What is needed: Reproduce the entire listing word for word.

____________

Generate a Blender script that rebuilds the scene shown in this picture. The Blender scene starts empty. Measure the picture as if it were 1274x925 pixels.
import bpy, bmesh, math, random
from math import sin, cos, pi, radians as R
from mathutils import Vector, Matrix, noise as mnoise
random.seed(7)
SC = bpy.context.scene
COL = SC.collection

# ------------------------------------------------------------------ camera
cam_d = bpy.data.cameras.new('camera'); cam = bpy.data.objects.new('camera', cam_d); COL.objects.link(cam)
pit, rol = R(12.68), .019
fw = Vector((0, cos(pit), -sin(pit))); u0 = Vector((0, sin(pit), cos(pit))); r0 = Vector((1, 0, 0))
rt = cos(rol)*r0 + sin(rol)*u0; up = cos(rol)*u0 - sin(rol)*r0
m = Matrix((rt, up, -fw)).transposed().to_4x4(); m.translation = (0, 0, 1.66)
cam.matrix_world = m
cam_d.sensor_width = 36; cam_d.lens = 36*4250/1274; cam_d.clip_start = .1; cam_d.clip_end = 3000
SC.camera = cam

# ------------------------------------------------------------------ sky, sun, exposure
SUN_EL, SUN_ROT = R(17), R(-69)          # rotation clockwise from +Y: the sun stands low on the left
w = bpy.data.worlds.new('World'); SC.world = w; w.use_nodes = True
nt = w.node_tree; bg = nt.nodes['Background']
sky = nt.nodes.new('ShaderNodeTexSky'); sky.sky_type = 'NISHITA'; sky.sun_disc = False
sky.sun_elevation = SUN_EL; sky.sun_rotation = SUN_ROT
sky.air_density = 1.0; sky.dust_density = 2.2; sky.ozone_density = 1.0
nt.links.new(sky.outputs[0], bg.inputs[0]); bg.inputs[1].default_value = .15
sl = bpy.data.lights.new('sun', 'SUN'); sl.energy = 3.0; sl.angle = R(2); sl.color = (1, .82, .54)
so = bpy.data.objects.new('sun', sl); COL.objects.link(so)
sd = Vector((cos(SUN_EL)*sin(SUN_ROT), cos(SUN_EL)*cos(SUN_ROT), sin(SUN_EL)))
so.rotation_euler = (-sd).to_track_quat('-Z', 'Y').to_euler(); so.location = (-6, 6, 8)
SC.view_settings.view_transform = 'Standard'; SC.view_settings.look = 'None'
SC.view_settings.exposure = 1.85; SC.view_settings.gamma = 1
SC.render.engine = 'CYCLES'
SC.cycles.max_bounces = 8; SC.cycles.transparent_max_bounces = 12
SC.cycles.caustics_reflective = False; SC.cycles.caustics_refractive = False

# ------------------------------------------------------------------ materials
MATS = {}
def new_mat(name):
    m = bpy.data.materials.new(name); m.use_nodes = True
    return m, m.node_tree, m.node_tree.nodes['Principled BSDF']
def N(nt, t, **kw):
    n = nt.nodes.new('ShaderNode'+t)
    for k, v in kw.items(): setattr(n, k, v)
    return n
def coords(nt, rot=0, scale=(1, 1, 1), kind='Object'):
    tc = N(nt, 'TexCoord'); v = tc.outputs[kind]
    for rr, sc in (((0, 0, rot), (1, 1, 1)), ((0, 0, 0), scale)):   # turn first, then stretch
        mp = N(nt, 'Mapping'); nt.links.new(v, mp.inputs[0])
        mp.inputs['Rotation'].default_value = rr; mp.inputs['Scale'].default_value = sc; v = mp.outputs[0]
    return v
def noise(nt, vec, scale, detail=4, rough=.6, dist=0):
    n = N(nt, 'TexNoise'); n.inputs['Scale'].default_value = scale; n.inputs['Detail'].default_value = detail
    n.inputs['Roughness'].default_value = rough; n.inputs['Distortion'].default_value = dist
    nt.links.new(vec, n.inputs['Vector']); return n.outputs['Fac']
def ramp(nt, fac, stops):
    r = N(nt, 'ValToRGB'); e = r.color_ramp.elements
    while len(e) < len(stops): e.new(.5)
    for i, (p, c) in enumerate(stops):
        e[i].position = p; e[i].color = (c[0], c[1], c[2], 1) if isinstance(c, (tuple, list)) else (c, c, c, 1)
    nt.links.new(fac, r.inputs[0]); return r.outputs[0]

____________

Solution:
Generate a Blender script that rebuilds the scene shown in this picture. The Blender scene starts empty. Measure the picture as if it were 1274x925 pixels.
import bpy, bmesh, math, random
from math import sin, cos, pi, radians as R
from mathutils import Vector, Matrix, noise as mnoise
random.seed(7)
SC = bpy.context.scene
COL = SC.collection

# ------------------------------------------------------------------ camera
cam_d = bpy.data.cameras.new('camera'); cam = bpy.data.objects.new('camera', cam_d); COL.objects.link(cam)
pit, rol = R(12.68), .019
fw = Vector((0, cos(pit), -sin(pit))); u0 = Vector((0, sin(pit), cos(pit))); r0 = Vector((1, 0, 0))
rt = cos(rol)*r0 + sin(rol)*u0; up = cos(rol)*u0 - sin(rol)*r0
m = Matrix((rt, up, -fw)).transposed().to_4x4(); m.translation = (0, 0, 1.66)
cam.matrix_world = m
cam_d.sensor_width = 36; cam_d.lens = 36*4250/1274; cam_d.clip_start = .1; cam_d.clip_end = 3000
SC.camera = cam

# ------------------------------------------------------------------ sky, sun, exposure
SUN_EL, SUN_ROT = R(17), R(-69)          # rotation clockwise from +Y: the sun stands low on the left
w = bpy.data.worlds.new('World'); SC.world = w; w.use_nodes = True
nt = w.node_tree; bg = nt.nodes['Background']
sky = nt.nodes.new('ShaderNodeTexSky'); sky.sky_type = 'NISHITA'; sky.sun_disc = False
sky.sun_elevation = SUN_EL; sky.sun_rotation = SUN_ROT
sky.air_density = 1.0; sky.dust_density = 2.2; sky.ozone_density = 1.0
nt.links.new(sky.outputs[0], bg.inputs[0]); bg.inputs[1].default_value = .15
sl = bpy.data.lights.new('sun', 'SUN'); sl.energy = 3.0; sl.angle = R(2); sl.color = (1, .82, .54)
so = bpy.data.objects.new('sun', sl); COL.objects.link(so)
sd = Vector((cos(SUN_EL)*sin(SUN_ROT), cos(SUN_EL)*cos(SUN_ROT), sin(SUN_EL)))
so.rotation_euler = (-sd).to_track_quat('-Z', 'Y').to_euler(); so.location = (-6, 6, 8)
SC.view_settings.view_transform = 'Standard'; SC.view_settings.look = 'None'
SC.view_settings.exposure = 1.85; SC.view_settings.gamma = 1
SC.render.engine = 'CYCLES'
SC.cycles.max_bounces = 8; SC.cycles.transparent_max_bounces = 12
SC.cycles.caustics_reflective = False; SC.cycles.caustics_refractive = False

# ------------------------------------------------------------------ materials
MATS = {}
def new_mat(name):
    m = bpy.data.materials.new(name); m.use_nodes = True
    return m, m.node_tree, m.node_tree.nodes['Principled BSDF']
def N(nt, t, **kw):
    n = nt.nodes.new('ShaderNode'+t)
    for k, v in kw.items(): setattr(n, k, v)
    return n
def coords(nt, rot=0, scale=(1, 1, 1), kind='Object'):
    tc = N(nt, 'TexCoord'); v = tc.outputs[kind]
    for rr, sc in (((0, 0, rot), (1, 1, 1)), ((0, 0, 0), scale)):   # turn first, then stretch
        mp = N(nt, 'Mapping'); nt.links.new(v, mp.inputs[0])
        mp.inputs['Rotation'].default_value = rr; mp.inputs['Scale'].default_value = sc; v = mp.outputs[0]
    return v
def noise(nt, vec, scale, detail=4, rough=.6, dist=0):
    n = N(nt, 'TexNoise'); n.inputs['Scale'].default_value = scale; n.inputs['Detail'].default_value = detail
    n.inputs['Roughness'].default_value = rough; n.inputs['Distortion'].default_value = dist
    nt.links.new(vec, n.inputs['Vector']); return n.outputs['Fac']
def ramp(nt, fac, stops):
    r = N(nt, 'ValToRGB'); e = r.color_ramp.elements
    while len(e) < len(stops): e.new(.5)
    for i, (p, c) in enumerate(stops):
        e[i].position = p; e[i].color = (c[0], c[1], c[2], 1) if isinstance(c, (tuple, list)) else (c, c, c, 1)
    nt.links.new(fac, r.inputs[0]); return r.outputs[0]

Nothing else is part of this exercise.